Additionally, there was concern about the involvement in other provinces by bishops without the consent or approval of the incumbent bishop to perform Episcopal functions.

Conservative Anglican leaders have snubbed liberals on the issue, pushing the Church toward schism.

"The responses (to the primates’ request) so far are not official. But from what I have read so far (the responses) have been negative. Some bishops are angry they have been challenged in this way, but they have time to reflect," Archbishop Gomez said

The archbishop added that should the Episcopal Church fail to respond positively to the primates’ request, the Anglican Communion would have to make a decision.

"We did envisage that the covenant process would take us to 2009 and that by that time every member of the Anglican Communion would be called upon to sign up – or not sign up – to the covenant. And if the Episcopal Church cannot agree to the terms we have given, it means that they will not be able to sign up. They would be placing themselves outside the present relationship or they might seek some associate status," the archbishop said.

Among key non-negotiable recommendations, Anglican primates also suggested the implementation of a pastoral scheme that would provide adequate protection for the two sides – conservative and liberal Anglicans in the U.S. – to work together toward reconciliation.

The communiqué – the 8th version – followed a five-day meeting that the leaders held in Tanzania, which Archbishop Gomez also attended and an initial meeting of the Covenant Design Group in Nassau last month.

Archbishop Gomez was on the drafting committee for the communiqué.

"This was an extremely difficult meeting (the one in Tanzania) because it involved a lot of negotiations," he said.

"I didn’t get much sleep. We only got consensus at 11pm on the night of our last meeting, but everyone accepted the communiqué including the presiding bishop of the Episcopal Church."

The archbishop said the Covenant Design Group’s report was extremely well received by both the Joint Standing Committee and the primates as a mechanism for holding the Anglican Communion together.

The Covenant Design Group was appointed by the Archbishop of Canterbury at the request of the Joint Standing Committee appointed in March 2006.

It consists of 10 members drawn from around the Communion with a range of expertise.

Its report now offers a draft text for a covenant, a document viewed as urgent in order to restore trust within the communion.

The primates admitted that the proposal for the covenant was born out of a specific context in which the communion’s life was under severe strain.

However, the document stopped short of focusing on specific issues as the group felt that it was important that the strength of a covenant would be greater if it addressed broad principles.

The text falls into six major blocks, which are considered extremely important in determining the future of the Anglican Church.

They included: The response of the Episcopal Church in The United States to the Windsor Report; the ongoing relationship between the Episcopal Church and the worldwide Anglican Communion; an Anglican Covenant; The Lambeth Conference 2008; theological education on the Anglican Communion, and ecumenical relations.

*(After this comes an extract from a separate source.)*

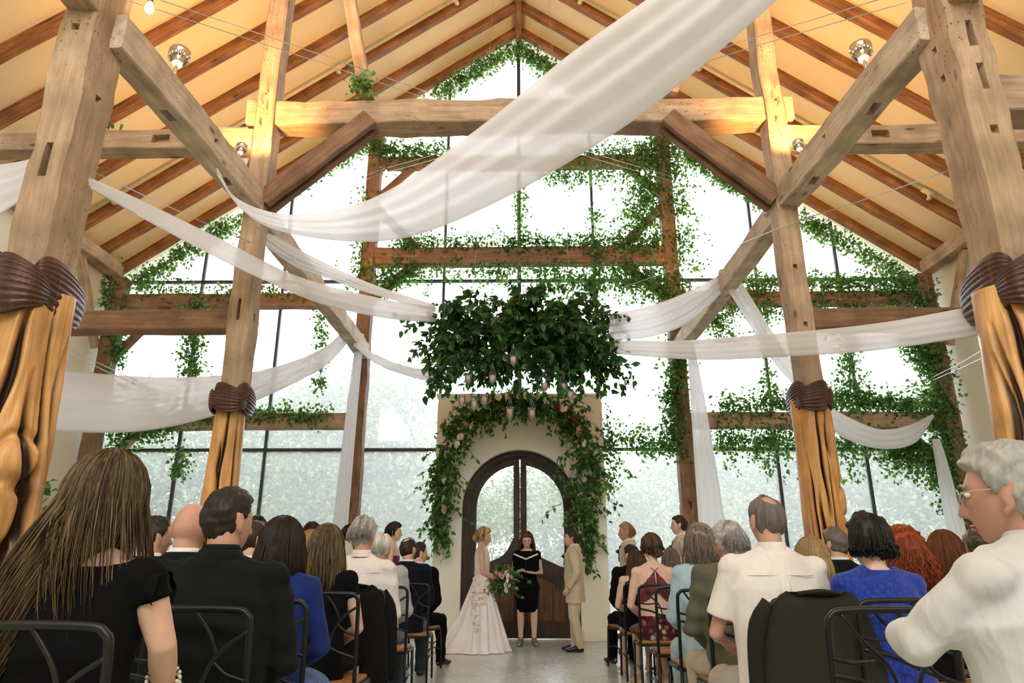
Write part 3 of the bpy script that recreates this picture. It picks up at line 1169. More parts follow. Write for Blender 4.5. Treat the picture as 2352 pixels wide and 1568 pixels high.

"We basically sought to present a series of affirmations – stating who we are and what we believe – and commitments to behave in such a way. And so this was the first time the Anglican community received such a framework which – if accepted – would apply across the worldwide communion," Archbishop Gomez explained.

"It is a document that seeks moral authority and moral commitment for the member churches…And so we believe that this covenant would help us to live in communion by mutually subjecting ourselves one to another to follow the general mind and to uphold the general position across the communion."

Archbishop Gomez added, "I can honestly say in the annals of the Anglican Communion across the globe, it would be recorded that this work started in Nassau. So, it will be in a prominent position and the West Indies would be seen as playing a pivotal role. Our first attempt was so successful."